John F. Kennedy (president 1961 until his assassination in November 1963) spoke in the Utica Memorial Auditorium during the 1960 presidential campaign. He also attended an outdoor rally in front of the court house in Rome. A plaque at the front entrance today marks his visit.

Gerald Ford (August 1974 to January 1977) spoke to Republican Party groups here when he was speaker of the House of Representatives.

George Herbert Walker Bush (1989-1993) visited Griffiss Air Force Base in Rome in 1983 when he was vice president at the invitation of his friend, then-Congressman Sherwood Boehlert. His son, future President George W. Bush (2001-2009), campaigned here for his father in 1988, stopping at the Oneida County Airport and visiting Oriskany High School, where he was greeted by 600 cheering students.

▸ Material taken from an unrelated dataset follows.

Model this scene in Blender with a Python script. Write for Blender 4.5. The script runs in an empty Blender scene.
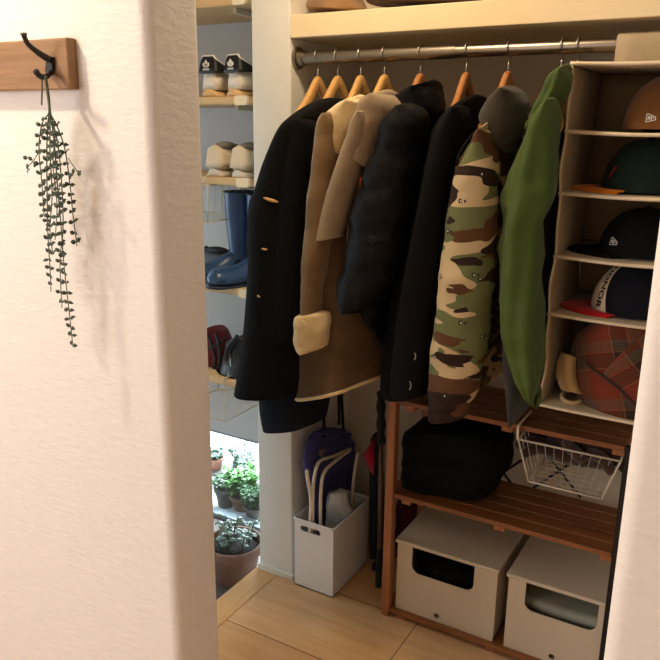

And, in case you were wondering, George Washington slept here, although we're not quite sure where. The general who led America to independence visited the Mohawk Valley, including Fort Stanwix and the site of the Battle of Oriskany, in 1783, the year the Revolutionary War ended, and later bought land in the region. He later served as our nation's first president from April 30, 1789 to March 4, 1797.

So, welcome, President Trump. Through the blur of politics, we sincerely hope that you are able to focus on some of the real issues that affect us, become familiar with our needs and realize that we're not just some No-Man's Land up river of New York City. We are a proud community with a rich history, and you are now a part of it.